Os blogues

Quinta-feira, 17 Setembro, 2020

Hugo Lança Silva

professor do ensino superior

Começo por um esclarecimento que funciona como declaração de interesses: gosto de blogues, apesar de não ser apreciador da blogosfera. Eu próprio tenho um blogue pessoal e no âmbito da minha actividade académica estou ligado a outros 10! Mais do que isso, tenho estudos publicados sobre o tema, tendo sido, no que concerne aos juristas, pioneiro (em Portugal) no estudo destas temáticas!
Estive e estou convicto que os blogues (bem como outros espaços na Internet) têm um papel crucial para o aprofundamento da cidadania, podendo ser um instrumento extremamente útil no incremento da qualidade da democracia!
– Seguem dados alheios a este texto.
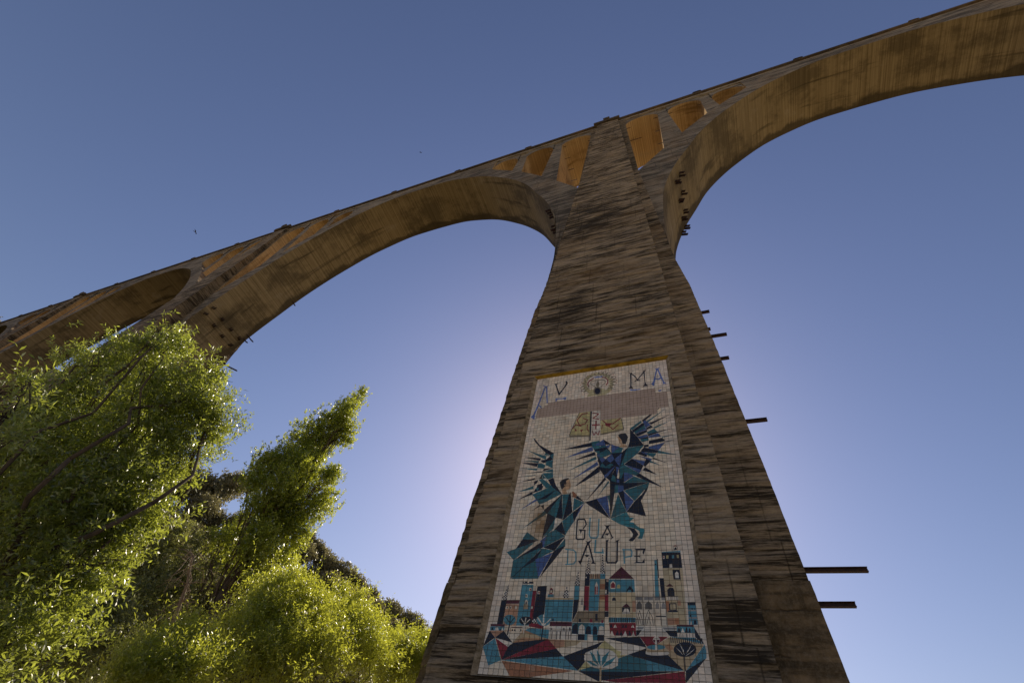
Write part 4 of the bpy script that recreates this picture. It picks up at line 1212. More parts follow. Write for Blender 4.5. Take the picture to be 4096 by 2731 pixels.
pg:1266,7457 1696,7450 1704,7667 1272,7674
nv:1325,7544 1326,7675 1340,7676 1339,7545
nv:1414,7541 1420,7677 1437,7677 1431,7541
nv:1478,7540 1482,7674 1498,7674 1494,7540
nv:1585,7545 1593,7674 1605,7673 1597,7545
nv:1635,7544 1643,7672 1655,7672 1647,7544
nv:1681,7543 1686,7674 1698,7674 1692,7543
gy:1274,7525 1697,7515 1694,7536 1276,7544
nv:1291,7491 1326,7490 1329,7515 1294,7516
nv:1537,7481 1561,7480 1564,7516 1541,7517
nv:1647,7466 1677,7466 1681,7517 1651,7518
nv:1312,7368 1310,7324 1321,7310 1334,7324 1340,7368
sb:1707,7382 2298,7376 2297,7578 1694,7577
tl:1707,7382 1997,7379 1996,7465 1804,7455
nv:1706,7573 1715,7434 1767,7396 1808,7424 1822,7574
pg:1827,7573 1837,7438 1885,7405 1935,7444 1946,7574
nv:1951,7573 1967,7458 2011,7429 2051,7456 2064,7574
nv:2089,7577 2095,7455 2131,7429 2166,7460 2177,7574
pg:2178,7578 2200,7444 2245,7423 2283,7442 2297,7574
pg:1694,7576 1818,7576 1820,7674 1689,7675
nv:1818,7576 1946,7576 1947,7674 1821,7674
sb:1944,7578 1995,7578 1995,7674 1946,7674
pg:1993,7578 2080,7575 2088,7671 1994,7672
tl:2089,7575 2177,7574 2176,7671 2101,7672
nv:2177,7578 2297,7576 2295,7673 2174,7673
nv:1576,7949 2283,7681 2170,7801 1979,7869 1952,7919 1989,7995 1853,8153
cr:2170,7805 2232,7745 2301,7664 2535,7818 2731,7859 2542,7935 2497,7861
pg:2537,7942 2515,8003 2453,8057 2361,8096 2252,8113 2141,8107 2046,8077 1980,8029 1954,7968 1973,7904 2036,7848 2131,7808 2245,7791 2358,7799 2453,7831 2515,7881
cr:1853,8151 1986,8006 2086,8082
tl:1857,8154 2083,8081 2248,8120 2437,8098 2538,8042 2542,7938 2701,7876 3590,8066 2658,8130 2234,8147
sb:3001,7928 3590,8066 2992,8105
nv:1856,8156 2234,8146 2658,8130 3580,8070 2289,8272 2223,8295
rd:2289,8272 3370,8111 3596,8074 3594,8239 2510,8291
te:1988,7994 2060,7996 2211,8070 2117,8064
te:2048,7843 2126,7898 2222,8062 2114,7990
te:2173,7817 2236,7914 2249,8078 2191,7986
te:2395,7826 2330,7993 2257,8071 2271,7933
te:2513,7907 2421,8023 2269,8087 2337,7998
sd:2231,8069 2231,8326 2260,8325 2261,8068
nv:3618,8066 3956,7868 3597,8239
sb:3624,8061 3958,7668 3969,7781 3956,7869
sd:3208,7690 3425,7570 3951,7670 3622,8061 3590,8069 3366,7852 3317,7794 3329,7739
te3:3309,7719 3400,7675 3464,7754 3389,7791
nv:3826,7403 3955,7667 3825,7565
sb:3422,7570 3812,7571 3955,7667
nv:2703,7875 3029,7758 2995,7841 3096,7868 3362,7850 3592,8066
nv:2308,7627 2657,7604 2910,7581 3027,7752 2656,7692
pg:2655,7694 3014,7755 2705,7873 2577,7886
rd:2913,7581 3389,7571 3210,7690 3030,7738
sb:3331,7736 3318,7751 3285,7765 3235,7776 3178,7781 3120,7780 3071,7774 3039,7762 3028,7747 3041,7731 3074,7717 3125,7707 3183,7701 3241,7702 3289,7709 3321,7721
sd:3031,7764 3333,7753 3340,7794 3024,7814
pg:3388,7821 3372,7836 3329,7850 3265,7860 3190,7866 3114,7867 3051,7861 3008,7851 2994,7837 3010,7823 3054,7809 3119,7798 3195,7792 3270,7792 3333,7797 3374,7808
sd:3031,7778 3331,7763 3331,7807 3029,7826
sb:3329,7736 3317,7751 3284,7764 3235,7774 3178,7779 3121,7778 3072,7772 3040,7761 3029,7747 3042,7732 3075,7719 3125,7708 3183,7703 3240,7704 3288,7711 3319,7722
pg:3251,7626 3245,7647 3231,7665 3211,7678 3188,7683 3166,7679 3147,7668 3136,7651 3133,7630 3139,7609 3153,7590 3173,7578 3196,7573 3218,7576 3237,7588 3248,7605
dr:3134,7625 3250,7621 3234,7660 3195,7682 3145,7663
pg:3172,7627 3197,7626 3208,7779 3162,7781
nv:3819,7751 3800,7794 3757,7831 3696,7857 3627,7869 3559,7863 3503,7842 3467,7807 3458,7765 3476,7721 3520,7682 3582,7655 3653,7644 3722,7650 3777,7673 3812,7708
pg:3497,7728 3566,7789 3606,7850
pg:3561,7664 3618,7767 3621,7843
pg:3757,7668 3702,7766 3645,7822
pg:3797,7737 3725,7805 3623,7862
nv:3611,7851 3604,8073 3620,8071 3626,7849
nv:2861,7479 2970,7476 2875,7574 2856,7575
nv:3332,7473 3548,7471 3541,7568 3423,7564
pg:2858,7415 3002,7414 2991,7475 2856,7479
gy:2865,7427 2994,7428 2988,7465 2863,7466
pg:3312,7411 3545,7410 3543,7471 3315,7470
gy:3315,7423 3541,7421 3538,7457 3316,7459
pg:3016,7407 3288,7404 3423,7564 2875,7578
nv:3011,7433 3293,7429 3294,7425 3011,7429
nv:2991,7463 3310,7458 3310,7454 2991,7459
nv:2962,7493 3337,7486 3338,7482 2963,7489
nv:2934,7523 3364,7514 3365,7509 2935,7518
nv:2903,7553 3391,7543 3391,7539 2903,7548
dr:3547,7376 3824,7369 3824,7397 3544,7404
sb:3545,7403 3831,7399 3825,7496 3541,7504
nv:3546,7494 3565,7435 3580,7426 3604,7458 3603,7495
nv:3669,7497 3693,7420 3712,7415 3719,7492
nv:3723,7495 3747,7421 3764,7433 3765,7494
pg:3608,7495 3639,7424 3665,7494
pg:3544,7513 3827,7509 3823,7569 3541,7575
nv:3577,7516 3574,7574 3580,7574 3583,7515
nv:3629,7514 3626,7573 3633,7572 3635,7514
nv:3686,7512 3683,7571 3690,7570 3693,7512
nv:3737,7511 3733,7569 3740,7568 3743,7510
nv:3783,7510 3779,7568 3786,7567 3790,7509
rd:2382,7371 2858,7360 2855,7575 2407,7582
nv:2660,7442 2678,7396 2705,7440
pg:2773,7441 2802,7384 2830,7442
nv:2718,7576 2733,7505 2753,7492 2771,7574
pg:2777,7576 2807,7490 2833,7576
nv:2389,7449 2422,7388 2456,7451
pg:2461,7450 2494,7390 2523,7449
nv:2611,7447 2633,7383 2660,7445
nv:2660,7445 2682,7393 2704,7444
pg:2398,7578 2434,7497 2472,7580
nv:2492,7575 2533,7490 2562,7573
nv:2566,7577 2596,7485 2628,7575
pg:2629,7575 2671,7490 2698,7576'''
shapes = []
for ln in ART.split('\n'):
    c, pts = ln.split(':')
    shapes.append((c, [tuple(int(v) / 100 for v in p.split(',')) for p in pts.split()]))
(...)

Com estes quebra-se um velho paradigma da informação controlada, seja pelo poder politico, seja pelo poder económico, uma nuvem de censura que sempre perdurou na nossa ainda insípida comunicação social, demasiado dependente dos humores dos governos e das autarquias!
A possibilidade de qualquer cidadão poder dizer o que lhe aprouver, criando o seu próprio blogue ou participando no blogue de outros, reforça consideravelmente a democracia, dá brilho à liberdade de expressão, aumentando a transparência e contribuindo para o esclarecimento, (pelo menos daqueles que gostam de ser esclarecidos)! E se o que fica escrito é uma verdade quando se tem por horizonte os blogues nacionais, a veracidade da premissa reforça-se quando pensamos em realidades regionais e locais: em muitas aldeias e vilas do país não há imprensa, sendo os blogues os únicos e verdadeiros “meios de comunicação”; em algumas cidades, apesar de existir imprensa, a mesma é de tal forma condicionada pelos poderes, que os blogues podem funcionar como ventos de verdade e coragem!
Mas do meu entusiasmo conhecido e declarado pelos blogues, não se pode inferir que desconheça as suas fragilidades. E subscrevo Miguel Sousa Tavares quando afirmou qualquer coisa como “os blogues e a Internet parecem ter sido inventados para servir as piores características dos portugueses”.
Com efeito o (aparente) anonimato que a Internet propicia, tem sido uma janela aberta para um crescer de insultos e acusações vergonhosas, daqueles que corajosamente escrevem de forma anónima, ofendendo outros sem assumirem as suas palavras, confundindo liberdade de expressão e direito ao disparate, com liberdade para achincalhar e atacar livremente, fomentar boatos e perseguir a honra e o bom nome de pessoas e instituições!
E se este cenário é conhecido, tudo piora com o aproximar dos ciclos eleitorais, onde brotam de pedras feias e sujas um conjunto de blogues e comentadores, sempre disponíveis para o insulto pessoal, seja nos seus próprios blogues, seja naqueles que são criados para fomentar a maledicência, seja naqueles que existem há alguns anos e sempre se procuraram pautar por níveis, maiores ou menores, de respeito pela diferença! Com efeito, antes de ditar para o papel estas palavras, fiz uma ronda por a blogosfera da região e, quer nos textos, quer sobretudo nos comentários, podemos ler coisas que deixariam a Cicciolina envergonhada!
Importa deixar claro que a questão não é apenas de moral e ética: porque a questão é também jurídica! Por um lado o anonimato é mais aparente do que real, existindo hoje os meios que permitem descobrir quem foi a pessoa que escreveu anonimamente determinado conteúdo num qualquer blogue; por maioria de razão, também é hoje possível descobrir quem é o verdadeiro autor de determinado blogue, desde que este ultrapasse a barreira da legalidade, confundido liberdade de expressão com autorização para a injúria ou difamação. Por outro lado, começa hoje a fazer doutrina o princípio que desde sempre defendi, que o autor de um blogue pode ser (em determinadas circunstâncias!) penalmente responsável pelos conteúdos que terceiros escrevem nos seus blogues!
Porque isso é bom para os blogues! Porque isso é bom para a cidadania! Porque isso é bom para a democracia!